Stored items from a collection:
══════════

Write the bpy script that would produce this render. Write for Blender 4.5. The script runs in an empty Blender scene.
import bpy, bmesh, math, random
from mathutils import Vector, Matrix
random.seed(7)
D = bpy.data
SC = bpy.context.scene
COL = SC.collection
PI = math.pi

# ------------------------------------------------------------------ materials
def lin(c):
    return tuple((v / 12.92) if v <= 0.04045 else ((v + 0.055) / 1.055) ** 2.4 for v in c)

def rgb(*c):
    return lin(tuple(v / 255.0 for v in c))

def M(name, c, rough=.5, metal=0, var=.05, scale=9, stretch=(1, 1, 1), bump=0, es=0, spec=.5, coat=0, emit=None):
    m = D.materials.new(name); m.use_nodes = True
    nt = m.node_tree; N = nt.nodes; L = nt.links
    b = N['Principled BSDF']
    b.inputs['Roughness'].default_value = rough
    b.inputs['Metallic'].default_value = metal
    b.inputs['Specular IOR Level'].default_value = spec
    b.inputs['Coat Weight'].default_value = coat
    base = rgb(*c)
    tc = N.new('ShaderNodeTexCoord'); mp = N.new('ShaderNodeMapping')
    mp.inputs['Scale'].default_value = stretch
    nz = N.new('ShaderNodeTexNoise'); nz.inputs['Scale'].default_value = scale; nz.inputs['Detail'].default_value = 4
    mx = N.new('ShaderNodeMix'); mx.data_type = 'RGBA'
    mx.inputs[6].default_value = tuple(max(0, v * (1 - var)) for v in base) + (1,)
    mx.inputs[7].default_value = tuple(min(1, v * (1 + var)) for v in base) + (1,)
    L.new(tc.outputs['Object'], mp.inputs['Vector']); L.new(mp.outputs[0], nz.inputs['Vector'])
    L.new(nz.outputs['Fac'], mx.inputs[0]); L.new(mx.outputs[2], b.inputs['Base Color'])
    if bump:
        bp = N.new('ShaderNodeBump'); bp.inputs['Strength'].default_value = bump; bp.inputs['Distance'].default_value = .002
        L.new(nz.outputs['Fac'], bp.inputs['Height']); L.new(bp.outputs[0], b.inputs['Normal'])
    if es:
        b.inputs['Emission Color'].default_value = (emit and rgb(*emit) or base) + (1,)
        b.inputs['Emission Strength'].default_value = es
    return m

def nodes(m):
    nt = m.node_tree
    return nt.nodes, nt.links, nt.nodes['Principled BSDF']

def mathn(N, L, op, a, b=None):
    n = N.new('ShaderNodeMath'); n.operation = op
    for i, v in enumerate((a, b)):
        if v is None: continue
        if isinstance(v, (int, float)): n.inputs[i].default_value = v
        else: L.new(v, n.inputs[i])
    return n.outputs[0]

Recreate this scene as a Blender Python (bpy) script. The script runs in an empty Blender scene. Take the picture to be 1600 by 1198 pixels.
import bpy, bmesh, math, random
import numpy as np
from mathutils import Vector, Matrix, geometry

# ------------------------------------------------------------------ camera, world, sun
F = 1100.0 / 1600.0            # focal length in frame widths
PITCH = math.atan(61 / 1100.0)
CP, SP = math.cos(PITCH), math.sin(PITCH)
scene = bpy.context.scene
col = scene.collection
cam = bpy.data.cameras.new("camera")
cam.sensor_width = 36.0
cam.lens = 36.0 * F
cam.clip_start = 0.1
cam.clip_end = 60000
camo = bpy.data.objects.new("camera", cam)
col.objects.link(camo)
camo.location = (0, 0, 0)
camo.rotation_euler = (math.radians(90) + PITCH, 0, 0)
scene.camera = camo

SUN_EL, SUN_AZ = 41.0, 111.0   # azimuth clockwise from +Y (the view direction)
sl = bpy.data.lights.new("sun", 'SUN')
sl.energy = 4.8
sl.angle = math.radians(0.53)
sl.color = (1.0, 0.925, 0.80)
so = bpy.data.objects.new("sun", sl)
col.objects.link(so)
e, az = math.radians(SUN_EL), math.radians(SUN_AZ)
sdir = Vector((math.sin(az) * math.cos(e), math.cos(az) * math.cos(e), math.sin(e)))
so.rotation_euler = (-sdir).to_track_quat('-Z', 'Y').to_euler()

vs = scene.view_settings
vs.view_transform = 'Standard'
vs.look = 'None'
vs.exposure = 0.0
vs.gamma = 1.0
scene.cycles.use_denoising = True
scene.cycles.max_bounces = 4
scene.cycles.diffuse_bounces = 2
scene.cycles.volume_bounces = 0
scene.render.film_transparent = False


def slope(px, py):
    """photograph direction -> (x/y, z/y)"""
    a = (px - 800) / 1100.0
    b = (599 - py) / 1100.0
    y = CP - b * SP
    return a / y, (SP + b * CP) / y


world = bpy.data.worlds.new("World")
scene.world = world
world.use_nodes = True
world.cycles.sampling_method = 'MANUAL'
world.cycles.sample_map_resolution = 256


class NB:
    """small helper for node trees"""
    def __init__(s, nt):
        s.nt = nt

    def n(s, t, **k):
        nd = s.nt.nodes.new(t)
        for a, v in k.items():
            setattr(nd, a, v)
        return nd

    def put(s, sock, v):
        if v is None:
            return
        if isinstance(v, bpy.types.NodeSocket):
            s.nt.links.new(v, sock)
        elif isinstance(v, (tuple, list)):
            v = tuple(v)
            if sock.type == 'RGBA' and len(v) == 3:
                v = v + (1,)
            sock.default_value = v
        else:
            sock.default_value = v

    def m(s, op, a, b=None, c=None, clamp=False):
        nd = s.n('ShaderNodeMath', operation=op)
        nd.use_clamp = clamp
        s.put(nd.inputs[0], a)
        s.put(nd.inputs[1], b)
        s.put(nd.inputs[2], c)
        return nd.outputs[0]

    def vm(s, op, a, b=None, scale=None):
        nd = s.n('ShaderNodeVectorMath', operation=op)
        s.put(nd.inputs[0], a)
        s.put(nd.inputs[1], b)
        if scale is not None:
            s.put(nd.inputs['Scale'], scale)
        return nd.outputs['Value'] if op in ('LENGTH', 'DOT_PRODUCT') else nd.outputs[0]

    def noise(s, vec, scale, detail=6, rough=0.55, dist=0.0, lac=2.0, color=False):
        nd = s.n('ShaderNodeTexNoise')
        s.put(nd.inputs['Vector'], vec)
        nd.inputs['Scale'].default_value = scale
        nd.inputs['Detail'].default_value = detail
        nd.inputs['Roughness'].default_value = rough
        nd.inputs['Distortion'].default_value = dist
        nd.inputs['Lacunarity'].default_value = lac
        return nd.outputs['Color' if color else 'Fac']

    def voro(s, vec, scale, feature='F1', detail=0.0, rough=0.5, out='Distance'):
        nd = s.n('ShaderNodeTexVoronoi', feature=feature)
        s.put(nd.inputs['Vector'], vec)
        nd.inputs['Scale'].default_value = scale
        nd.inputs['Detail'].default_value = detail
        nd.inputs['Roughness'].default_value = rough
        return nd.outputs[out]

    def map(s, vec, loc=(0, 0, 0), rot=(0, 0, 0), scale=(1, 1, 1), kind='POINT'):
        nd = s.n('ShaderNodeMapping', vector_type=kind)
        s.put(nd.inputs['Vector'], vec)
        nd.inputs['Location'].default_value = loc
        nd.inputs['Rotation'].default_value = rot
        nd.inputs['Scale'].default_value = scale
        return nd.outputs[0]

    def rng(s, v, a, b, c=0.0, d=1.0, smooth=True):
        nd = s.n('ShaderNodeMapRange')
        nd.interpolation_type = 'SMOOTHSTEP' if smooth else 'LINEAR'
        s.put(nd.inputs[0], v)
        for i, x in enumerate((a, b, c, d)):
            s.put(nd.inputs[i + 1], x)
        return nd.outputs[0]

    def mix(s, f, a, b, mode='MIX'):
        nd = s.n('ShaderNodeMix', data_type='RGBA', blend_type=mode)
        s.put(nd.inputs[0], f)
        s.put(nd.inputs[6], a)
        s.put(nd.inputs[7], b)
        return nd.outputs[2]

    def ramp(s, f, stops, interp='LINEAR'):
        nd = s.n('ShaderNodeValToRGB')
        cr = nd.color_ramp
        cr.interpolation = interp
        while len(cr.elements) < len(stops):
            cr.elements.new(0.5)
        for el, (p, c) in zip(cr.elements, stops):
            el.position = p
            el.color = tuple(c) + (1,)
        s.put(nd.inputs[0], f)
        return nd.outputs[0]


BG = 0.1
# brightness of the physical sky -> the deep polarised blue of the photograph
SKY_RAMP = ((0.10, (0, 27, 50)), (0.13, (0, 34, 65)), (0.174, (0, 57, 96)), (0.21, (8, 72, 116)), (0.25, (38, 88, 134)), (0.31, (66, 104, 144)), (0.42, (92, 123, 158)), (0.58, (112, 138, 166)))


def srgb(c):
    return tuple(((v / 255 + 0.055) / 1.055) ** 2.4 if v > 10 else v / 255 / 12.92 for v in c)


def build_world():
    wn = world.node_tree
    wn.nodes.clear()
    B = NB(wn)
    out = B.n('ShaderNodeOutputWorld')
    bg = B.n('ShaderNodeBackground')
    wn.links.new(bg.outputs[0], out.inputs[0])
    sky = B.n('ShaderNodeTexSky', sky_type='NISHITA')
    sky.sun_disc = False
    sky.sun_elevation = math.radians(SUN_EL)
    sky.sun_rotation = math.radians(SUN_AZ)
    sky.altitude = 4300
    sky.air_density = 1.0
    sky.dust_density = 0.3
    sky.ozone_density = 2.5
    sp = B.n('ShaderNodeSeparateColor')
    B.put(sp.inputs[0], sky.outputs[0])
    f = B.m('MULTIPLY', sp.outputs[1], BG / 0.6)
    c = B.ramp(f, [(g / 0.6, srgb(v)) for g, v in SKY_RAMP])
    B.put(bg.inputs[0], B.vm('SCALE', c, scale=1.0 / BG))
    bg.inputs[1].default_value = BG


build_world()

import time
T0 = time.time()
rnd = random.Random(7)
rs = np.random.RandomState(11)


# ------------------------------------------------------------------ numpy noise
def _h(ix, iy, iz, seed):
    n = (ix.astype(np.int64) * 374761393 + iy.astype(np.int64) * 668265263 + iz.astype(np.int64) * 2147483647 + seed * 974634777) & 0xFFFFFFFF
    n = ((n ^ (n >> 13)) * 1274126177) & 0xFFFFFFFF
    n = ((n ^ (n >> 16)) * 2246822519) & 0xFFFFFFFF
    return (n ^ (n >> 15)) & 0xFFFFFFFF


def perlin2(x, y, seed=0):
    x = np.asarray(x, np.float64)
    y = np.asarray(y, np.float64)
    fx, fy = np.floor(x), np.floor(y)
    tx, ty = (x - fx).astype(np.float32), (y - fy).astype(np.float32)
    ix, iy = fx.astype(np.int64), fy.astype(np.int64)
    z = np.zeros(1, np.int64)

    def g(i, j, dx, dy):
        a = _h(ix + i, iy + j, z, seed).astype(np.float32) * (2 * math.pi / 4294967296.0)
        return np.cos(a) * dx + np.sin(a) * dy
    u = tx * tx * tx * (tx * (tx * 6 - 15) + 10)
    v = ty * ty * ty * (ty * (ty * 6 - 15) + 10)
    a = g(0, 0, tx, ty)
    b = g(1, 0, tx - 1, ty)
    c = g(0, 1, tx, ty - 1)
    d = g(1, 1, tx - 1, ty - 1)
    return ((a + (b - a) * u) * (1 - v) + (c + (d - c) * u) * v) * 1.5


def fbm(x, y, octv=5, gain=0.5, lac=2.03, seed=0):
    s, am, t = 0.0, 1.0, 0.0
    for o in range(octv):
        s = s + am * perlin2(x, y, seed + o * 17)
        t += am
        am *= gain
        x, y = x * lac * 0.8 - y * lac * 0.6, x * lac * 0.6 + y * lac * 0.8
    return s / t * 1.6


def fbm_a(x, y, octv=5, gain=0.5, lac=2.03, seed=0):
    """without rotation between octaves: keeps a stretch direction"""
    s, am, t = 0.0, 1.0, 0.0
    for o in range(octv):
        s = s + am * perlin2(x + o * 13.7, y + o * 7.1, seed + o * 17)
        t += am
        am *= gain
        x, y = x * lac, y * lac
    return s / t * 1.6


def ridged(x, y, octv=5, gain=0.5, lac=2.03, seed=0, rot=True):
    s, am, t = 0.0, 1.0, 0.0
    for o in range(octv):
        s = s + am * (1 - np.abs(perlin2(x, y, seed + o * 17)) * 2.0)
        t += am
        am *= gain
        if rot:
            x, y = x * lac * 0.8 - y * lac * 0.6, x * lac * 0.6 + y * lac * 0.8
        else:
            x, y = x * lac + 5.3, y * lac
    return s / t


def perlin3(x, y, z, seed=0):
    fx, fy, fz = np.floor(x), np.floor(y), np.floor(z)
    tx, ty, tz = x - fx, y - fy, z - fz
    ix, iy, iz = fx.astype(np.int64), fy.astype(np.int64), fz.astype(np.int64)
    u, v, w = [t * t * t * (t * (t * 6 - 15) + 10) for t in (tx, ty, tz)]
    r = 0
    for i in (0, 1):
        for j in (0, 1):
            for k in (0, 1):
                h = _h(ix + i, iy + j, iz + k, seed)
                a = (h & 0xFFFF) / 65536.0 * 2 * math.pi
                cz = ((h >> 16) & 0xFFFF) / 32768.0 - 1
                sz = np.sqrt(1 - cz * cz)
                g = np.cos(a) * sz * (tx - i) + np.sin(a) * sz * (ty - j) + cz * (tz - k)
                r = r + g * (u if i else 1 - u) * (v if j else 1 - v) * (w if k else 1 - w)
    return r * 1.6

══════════

● The problem:
Everything from the first line of the data through the line containing "PI = math.pi" should be echoed exactly. Add nothing.

● Full solution:
Write the bpy script that would produce this render. Write for Blender 4.5. The script runs in an empty Blender scene.
import bpy, bmesh, math, random
from mathutils import Vector, Matrix
random.seed(7)
D = bpy.data
SC = bpy.context.scene
COL = SC.collection
PI = math.pi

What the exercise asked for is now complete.